Childhood and Art in Chance by Uri Shulevitz
I am old enough to know Uri Shulevitz best for his 1985 book, Writing With Pictures. For the first decade of my writing career, it was the definitive text on creating picture books. Even after the chapters on four-color separation began to appear quaint, I kept hoping Shulevitz would revise it to keep up with the times. He didn't, but I still maintain that the first four chapters are essential reading for anyone trying to crack the form of the picture book.
Now, after a distinguished list of picture books to his name, here's a gift from Shulevitz to upper middle grade and YA readers. Chance: Escape from the Holocaust is a powerful memoir of childhood, an account of the writer's Jewish family's story beginning with the German invasion of Poland in 1939.
But it's more than that. The book, illustrated with black and white sketches that range from terrifying to funny, also documents a gifted artist's personal and creative journey. The memoir zeroes in with unerring delicacy and insight on the experiences of its author's younger self. Here's an excerpt from a Publisher's Weekly profile:
“I have certain memories that are like pictures in my mind,” he says. One, in particular, he remembers from age four, when his mother tenderly tied his pair of new boots and told him they would soon need do a lot of walking. And she was right.

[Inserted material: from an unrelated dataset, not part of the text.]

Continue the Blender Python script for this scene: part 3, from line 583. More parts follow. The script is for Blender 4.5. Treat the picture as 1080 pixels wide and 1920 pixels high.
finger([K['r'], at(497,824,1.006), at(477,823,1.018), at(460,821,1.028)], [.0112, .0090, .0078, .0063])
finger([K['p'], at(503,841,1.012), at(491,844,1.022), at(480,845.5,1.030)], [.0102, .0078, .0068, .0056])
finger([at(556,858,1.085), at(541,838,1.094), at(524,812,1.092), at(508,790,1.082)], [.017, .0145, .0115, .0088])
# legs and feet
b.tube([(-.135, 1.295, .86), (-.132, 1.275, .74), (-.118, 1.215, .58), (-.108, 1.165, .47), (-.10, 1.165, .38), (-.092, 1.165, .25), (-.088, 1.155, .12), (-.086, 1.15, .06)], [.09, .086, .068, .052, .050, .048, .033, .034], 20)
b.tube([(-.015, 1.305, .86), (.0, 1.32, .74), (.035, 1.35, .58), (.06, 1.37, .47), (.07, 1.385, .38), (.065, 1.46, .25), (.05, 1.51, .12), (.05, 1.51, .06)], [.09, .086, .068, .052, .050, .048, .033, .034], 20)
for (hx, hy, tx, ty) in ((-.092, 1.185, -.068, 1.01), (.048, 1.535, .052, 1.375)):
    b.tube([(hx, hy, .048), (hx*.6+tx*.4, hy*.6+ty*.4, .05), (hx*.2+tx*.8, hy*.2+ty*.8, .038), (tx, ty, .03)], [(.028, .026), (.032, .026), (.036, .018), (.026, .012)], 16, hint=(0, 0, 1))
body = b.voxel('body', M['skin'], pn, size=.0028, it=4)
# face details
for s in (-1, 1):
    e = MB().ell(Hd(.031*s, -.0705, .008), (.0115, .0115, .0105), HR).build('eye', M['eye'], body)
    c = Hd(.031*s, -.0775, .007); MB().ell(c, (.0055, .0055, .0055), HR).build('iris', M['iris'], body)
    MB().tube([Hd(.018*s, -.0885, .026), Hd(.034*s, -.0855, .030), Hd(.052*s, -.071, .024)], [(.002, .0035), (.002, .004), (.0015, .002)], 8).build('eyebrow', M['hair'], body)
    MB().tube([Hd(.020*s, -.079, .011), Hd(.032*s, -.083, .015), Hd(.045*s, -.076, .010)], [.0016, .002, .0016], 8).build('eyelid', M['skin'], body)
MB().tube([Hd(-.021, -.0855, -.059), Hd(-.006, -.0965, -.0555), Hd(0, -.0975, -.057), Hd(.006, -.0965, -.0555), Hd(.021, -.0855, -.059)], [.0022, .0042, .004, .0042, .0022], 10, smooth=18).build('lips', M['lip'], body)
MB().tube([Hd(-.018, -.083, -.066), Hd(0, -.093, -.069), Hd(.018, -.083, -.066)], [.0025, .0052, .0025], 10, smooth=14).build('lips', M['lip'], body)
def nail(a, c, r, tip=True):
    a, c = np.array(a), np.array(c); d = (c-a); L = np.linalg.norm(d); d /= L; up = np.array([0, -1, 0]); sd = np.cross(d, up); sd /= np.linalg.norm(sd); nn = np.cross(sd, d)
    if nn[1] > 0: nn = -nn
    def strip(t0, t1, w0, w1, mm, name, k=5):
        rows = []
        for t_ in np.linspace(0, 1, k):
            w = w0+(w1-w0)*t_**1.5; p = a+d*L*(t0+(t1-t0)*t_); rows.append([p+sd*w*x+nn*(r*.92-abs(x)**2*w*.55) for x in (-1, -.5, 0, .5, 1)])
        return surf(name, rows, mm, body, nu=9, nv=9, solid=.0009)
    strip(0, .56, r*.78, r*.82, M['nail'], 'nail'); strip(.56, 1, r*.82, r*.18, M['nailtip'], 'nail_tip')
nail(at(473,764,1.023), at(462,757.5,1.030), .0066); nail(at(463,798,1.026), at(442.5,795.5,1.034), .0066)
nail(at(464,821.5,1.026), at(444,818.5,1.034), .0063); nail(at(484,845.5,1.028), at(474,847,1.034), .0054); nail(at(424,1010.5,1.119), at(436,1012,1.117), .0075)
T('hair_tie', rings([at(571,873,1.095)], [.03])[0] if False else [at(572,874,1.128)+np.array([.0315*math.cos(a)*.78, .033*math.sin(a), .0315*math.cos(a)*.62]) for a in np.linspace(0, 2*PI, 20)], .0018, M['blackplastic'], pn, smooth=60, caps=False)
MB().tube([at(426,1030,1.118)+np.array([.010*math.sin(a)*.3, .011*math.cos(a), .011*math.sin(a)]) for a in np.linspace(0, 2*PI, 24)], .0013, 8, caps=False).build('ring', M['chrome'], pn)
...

In Chance, we look through this window into unforgettable times and places. Through a narrative at once unflinching and sweetly youthful, we get to see the randomness of war and genocide, and the effect of that titular chance upon one boy and his family.
Here's a small sample of the book's voice and style: young Uri's walking over a narrow wooden plank, where bombs have destroyed a staircase in their building. This is the image:
Here is the text:
Before the war, father once took me to the Warsaw Zoo. I never forgot the hippo that opened his mouth to yawn, revealing what looked to me like a deep cave with two teeth as large as butcher blocks.
I was blessed with, or perhaps cursed by, a vivid imagination.
Now, walking down the wooden planks, I was convinced that I'd be swallowed up by that whole – the hole that looked to me like the hippos gaping mouth. If that happened, I knew I would be chewed up by huge butcher-block teeth and with die a horrible death.
Shulevitz, Uri. Chance: Escape From the Holocaust. FSG/Macmillan, 2019
Compare this book with another brilliant author-illustrator memoir, Infinite Hope: A Black Artist's Journey from World War II to Peace by Ashley Bryan. (See post on book design). How lucky we are to see these two books published only a year apart.